Neben freundlichen Kollegen und Vorgesetzten treffe ich hin und wieder eine Richterin oder ­einen Richter in der Cafeteria an – wenn ich mich denn überhaupt an einen der 47 Köpfe ­erinnere, die ich mir natürlich vorsorglich eingeprägt hatte. Das Büro teile ich mit einer deutschen Rechtsreferendarin. Nebenan ­sitzen Praktikanten aus Rumänien, Frankreich, China, Zypern, Deutschland und der Schweiz. Der Austausch unter uns «Stagiaires» ist sehr angeregt. Wir vergleichen die diversen Rechtsordnungen oder ­tauschen uns über Dossiers aus.

Vier Wochen Praktikum am Europäischen Gerichtshof für Menschenrechte sind sehr kurz, aber sie sind eine wertvolle Arbeitserfahrung.

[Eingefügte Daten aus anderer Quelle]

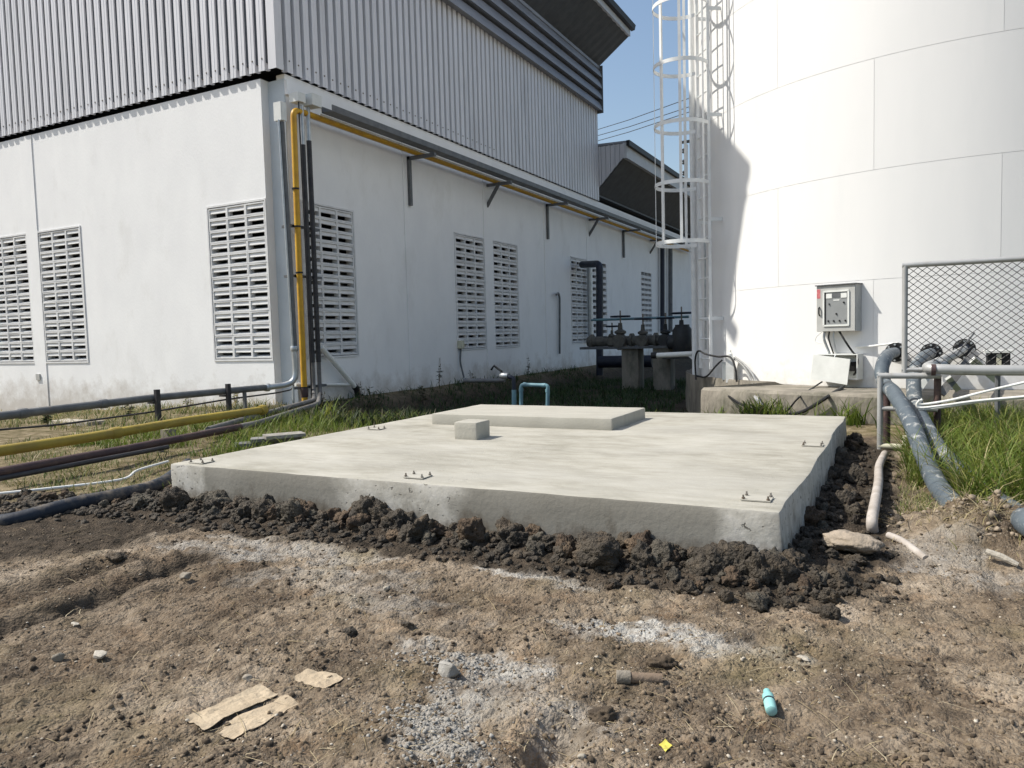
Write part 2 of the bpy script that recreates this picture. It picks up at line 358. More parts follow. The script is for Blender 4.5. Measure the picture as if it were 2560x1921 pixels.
def fillet(pts, r, n=6):
    pts = [Vector(p) for p in pts]; out = [pts[0]]
    for i in range(1, len(pts)-1):
        a, p, b = pts[i-1], pts[i], pts[i+1]; da = (a-p); db = (b-p); q = min(r, da.length*.45, db.length*.45)
        A = p+da.normalized()*q; B = p+db.normalized()*q
        for k in range(n+1):
            t = k/n; out.append(A*(1-t)**2+p*2*t*(1-t)+B*t*t)
    out.append(pts[-1]); return out
def spline(pts, n=8):
    pts = [Vector(p) for p in pts]; P = [pts[0]*2-pts[1]]+pts+[pts[-1]*2-pts[-2]]; out = []
    for i in range(1, len(P)-2):
        a, b, c, d = P[i-1:i+3]
        for k in range(n):
            t = k/n; out.append(.5*((2*b)+(c-a)*t+(2*a-5*b+4*c-d)*t*t+(3*b-a-3*c+d)*t**3))
    out.append(pts[-1]); return out
Z = Vector((0, 0, 1))
def drape(pts):
    q = spline([(a[0], a[1], 0) for a in pts], 10); P = [TP(a.x, a.y) for a in q]
    for _ in range(2): P = [P[0]]+[(P[i-1]+P[i]*2+P[i+1])/4 for i in range(1, len(P)-1)]+[P[-1]]
    return P

# ================================================================== GROUND
SX0, SX1, SY0, SY1, SZ = -4.09, -.43, 3.19, 6.82, .25
RUT = [G(-60, 1590), G(150, 1535), G(300, 1470), G(480, 1400)]
RUT2 = [G(-40, 1490), G(120, 1462), G(270, 1415)]
def segdist(x, y, path):
    d = np.full_like(x, 9.); 
    for a, b in zip(path[:-1], path[1:]):
        vx, vy = b.x-a.x, b.y-a.y; t = np.clip(((x-a.x)*vx+(y-a.y)*vy)/(vx*vx+vy*vy), 0, 1)
        d = np.minimum(d, np.hypot(x-a.x-t*vx, y-a.y-t*vy))
    return d
def slabdist(x, y):
    return np.hypot(np.maximum(np.maximum(SX0-x, x-SX1), 0), np.maximum(np.maximum(SY0-y, y-SY1), 0))
MOUND = G(2470, 1345)
def gheight(x, y):
    x = np.atleast_1d(np.asarray(x, float)); y = np.atleast_1d(np.asarray(y, float)); z0 = np.zeros_like(x)
    near = smooth(9, 4, np.hypot(x, y))
    h = .022*fbm(np.stack([x*.9, y*.9, z0], 1), 3)
    h += near*(.030*fbm(np.stack([x*4, y*4, z0+3], 1), 3)+.010*fbm(np.stack([x*15, y*15, z0+7], 1), 3, .6)+.0068*(fbm(np.stack([x*34, y*34, z0+9], 1), 2, .7)))
    ab = np.abs(fbm(np.stack([x*9, y*9, z0+11], 1), 3)); h -= near*.010*smooth(.22, 0, ab)
    for p, w_, dep in ((RUT, .05, .055), (RUT2, .055, .042)):
        wob = .05*pn(np.stack([x*5, y*5, z0+21], 1)); d = segdist(x+wob, y+wob, p); h += -dep*np.exp(-(d/w_)**2)+.014*np.exp(-((d-.14)/.07)**2)
    d = slabdist(x, y); side = np.where((y > SY1) | (x < SX0-.02), .45, 1.0)
    h += side*.035*np.exp(-(d/.25)**2)*(1+.5*pn(np.stack([x*4, y*4, z0+31], 1)))
    h += .17*np.exp(-((x-MOUND.x)**2+(y-MOUND.y)**2)/.10)*(1+.6*fbm(np.stack([x*9, y*9, z0+41], 1), 3))
    h -= .04*np.maximum(0, -8.8-x)*smooth(5, 8, y)
    h -= .34*smooth(-8.25, -7.3, x)*smooth(-1.2, -2.6, x)*smooth(7.0, 7.9, y)*smooth(60, 26, y)
    h -= .11*np.exp(-((x-G(1375, 1840).x)**2/.0035+(y-G(1375, 1840).y)**2/.012))
    return h
def gz(x, y): return float(gheight(x, y)[0])
def GG(x, y, dz=0):
    p = G(x, y)
    for _ in range(3): p = G(x, y, gz(p.x, p.y)+dz)
    return p
def axis_coords(lo, hi, d0, d1, step, grow=1.16, mx=12):
    c = list(np.arange(d0, d1, step)); a = [d0]; s = step
    while a[-1] > lo: s = min(s*grow, mx); a.append(a[-1]-s)
    b = [c[-1]]; s = step
    while b[-1] < hi: s = min(s*grow, mx); b.append(b[-1]+s)
    return np.array(a[:0:-1]+c+b[1:])
gx = axis_coords(-160, 160, -3.6, 1.0, .0092, 1.03); gy = axis_coords(-60, 320, .9, 2.7, .0092, 1.025)
XX, YY = np.meshgrid(gx, gy); xs, ys = XX.ravel(), YY.ravel(); hz = gheight(xs, ys)
nx, ny = len(gx), len(gy); idx = np.arange(nx*ny).reshape(ny, nx)
quads = np.stack([idx[:-1, :-1], idx[:-1, 1:], idx[1:, 1:], idx[1:, :-1]], -1).reshape(-1, 4)
me = bpy.data.meshes.new('ground'); me.vertices.add(nx*ny); me.vertices.foreach_set('co', np.stack([xs, ys, hz], 1).ravel())
me.loops.add(len(quads)*4); me.loops.foreach_set('vertex_index', quads.ravel()); me.polygons.add(len(quads))
me.polygons.foreach_set('loop_start', np.arange(len(quads))*4); me.polygons.foreach_set('use_smooth', np.ones(len(quads), bool)); me.update(calc_edges=True)
z0 = np.zeros_like(xs); nse = fbm(np.stack([xs*3.5, ys*3.5, z0+51], 1), 5, .62); nse2 = fbm(np.stack([xs*2, ys*2, z0+61], 1), 4)
cem = np.zeros_like(xs)
for px_, py_, rx, ry, amp in ((1620, 1585, .24, .10, 1.0), (1480, 1570, .16, .05, .7), (1180, 1650, .26, .09, .8), (1080, 1780, .16, .14, .75), (1130, 1860, .16, .08, .6), (1310, 1430, .30, .12, .85), (780, 1375, .55, .22, .55), (1420, 1400, .2, .12, .6), (560, 1385, .4, .14, .5), (1260, 1760, .25, .14, .35), (1900, 1620, .16, .04, .55), (2330, 1400, .3, .3, .4), (900, 1480, .5, .16, .3)):
    c = G(px_, py_); e = np.sqrt(((xs-c.x)/rx)**2+((ys-c.y)/ry)**2)
    cem = np.maximum(cem, amp*smooth(.12, .55, 1.0-e*.75+nse*1.1))
grassy = smooth(.0, .5, smooth(-4.6, -5.6, xs)*smooth(2.4, 3.6, ys)*1.5+nse2*.6)
dkg = smooth(-8.4, -7.6, xs)*smooth(-1.0, -2.0, xs)*smooth(6.9, 7.6, ys); grassy = np.maximum(grassy, smooth(0, .5, smooth(7.0, 8.4, ys)+nse2*.4)); grassy = np.maximum(grassy, smooth(.1, .6, smooth(.05, .7, xs)*smooth(4.2, 5.0, ys)+nse2*.5))
sd = slabdist(xs, ys); wet_shade = smooth(.0, .35, smooth(.52, .16, sd)*np.where(ys > SY1, .4, 1)+nse*.5-.1)
ll = G(60, 1350); wet_shade = np.maximum(wet_shade, smooth(.1, .5, smooth(.75, .3, segdist(xs, ys, [G(-80, 1330), G(200, 1325), G(400, 1290)]))+nse*.5-.3))
wet_shade = np.maximum(wet_shade, .75*smooth(.16, .04, segdist(xs, ys, RUT)+nse*.06)); wet_shade = np.maximum(wet_shade, .6*smooth(.2, .04, segdist(xs, ys, RUT2)+nse*.08))  # shadow in the ruts painted into the soil colour
wet_shade = np.maximum(wet_shade, .9*dkg)  # ground between warehouse and tank set darker
ca = me.color_attributes.new('mask', 'FLOAT_COLOR', 'POINT'); ca.data.foreach_set('color', np.stack([cem*(1-wet_shade), grassy*(1-wet_shade), wet_shade, z0+1], 1).ravel())
me.materials.append(MAT['soil']); ground = bpy.data.objects.new('ground', me); COL.objects.link(ground); ground['kind'] = 'structure'

# ================================================================== WAREHOUSE
WXP, WYP = -8.45, 8.84
ware = thing('warehouse', (WXP, WYP, 0), 'white walled warehouse with grey corrugated metal upper walls and overhanging roof', 'building')
def wall_holes(name, u0, u1, z0_, z1_, holes, pt, thick, mat, parent):
    us = sorted({u0, u1, *[h[0] for h in holes], *[h[1] for h in holes]}); zs = sorted({z0_, z1_, *[h[2] for h in holes], *[h[3] for h in holes]}); b = MB()
    ins = lambda u, z: any(h[0] < u < h[1] and h[2] < z < h[3] for h in holes)
    for i in range(len(us)-1):
        for j in range(len(zs)-1):
            a, c, d, e = us[i], us[i+1], zs[j], zs[j+1]
            if ins((a+c)/2, (d+e)/2): continue
            b.add([pt(a, 0, d), pt(c, 0, d), pt(c, 0, e), pt(a, 0, e)], [(0, 1, 2, 3)])
            b.add([pt(a, thick, d), pt(c, thick, d), pt(c, thick, e), pt(a, thick, e)], [(3, 2, 1, 0)])
    for h in holes+[(u0, u1, z0_, z1_)]:
        c = [(h[0], h[2]), (h[1], h[2]), (h[1], h[3]), (h[0], h[3])]
        for k in range(4):
            p, q = c[k], c[(k+1) % 4]; b.add([pt(p[0], 0, p[1]), pt(p[0], thick, p[1]), pt(q[0], thick, q[1]), pt(q[0], 0, q[1])], [(0, 1, 2, 3)])
    return b.build(name, mat, parent)
VZ0, VZ1 = .735, 3.205
LV = [(-10.07, -8.81), (-14.69, -13.43), (-16.33, -15.07)]
RV = [(9.25, 10.51), (13.89, 15.15), (15.57, 16.83), (20.27, 21.53), (21.97, 23.23), (26.95, 28.21)]
lw = wall_holes('wall', -26, -8.785, -.9, 5.055, [(a, b, VZ0, VZ1) for a, b in LV], lambda u, t, z: (u, WYP+t, z), .17, 'plaster', ware)
lw['label'] = 'sunlit white plaster wall with ventilation grilles'
rw = wall_holes('wall', 9.012, 60, -.4, 5.12, [(a, b, VZ0, VZ1) for a, b in RV], lambda u, t, z: (WXP-t, u, z), .17, 'plaster', ware)
rw['label'] = 'shaded white plaster wall facing the tank'
MB().bb((-8.784, 8.99, -.3), (-8.452, 9.3, 5.04)).build('column', 'columngrey', ware)
MB().bb((-26.17, 8.86, -.5), (-26.0, 60, 5.3)).build('wall', 'plaster', ware)
MB().bb((-26, 60, -.5), (-8.45, 60.2, 5.3)).build('wall', 'plaster', ware)
MB().bb((-26, 9.02, -.55), (-8.63, 60, -.45)).build('floor', 'plinth', ware)
MB().bb((-26.2, 9.0, 5.32), (-8.5, 60, 5.38)).build('added_ceiling', 'soffit', ware)  # unseen plate added to keep sky light out of the interior
# shallow pilasters between grilles
MB().bb((-15.06, 8.825, -.9), (-14.70, 8.842, 5.05)).build('pilaster', 'plaster', ware)
for a, b in ((15.16, 15.56), (12.05, 12.4), (18.45, 18.8), (21.54, 21.96)): MB().bb((-8.452, a, -.3), (-8.432, b, 4.72)).build('pilaster', 'plaster', ware)
MB().bb((-8.46, 8.995, 4.80), (-8.395, 60, 5.02)).build('beam', 'plaster', ware)
MB().bb((-15.02, 8.80, .38), (-14.90, 8.826, .50)).build('socket_box', 'cabinet', ware)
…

Chiara Nyfeler absolvierte einen Bachelor in Internationalen ­Beziehungen an der Uni Genf und machte danach einen zweisprachigen Master (deutsch-französisch) in Rechtswissenschaften an den ­Universitäten Genf und Basel. Nach den vier Wochen in Strassburg beginnt sie ein Anwaltspraktikum in einer Zürcher Kanzlei.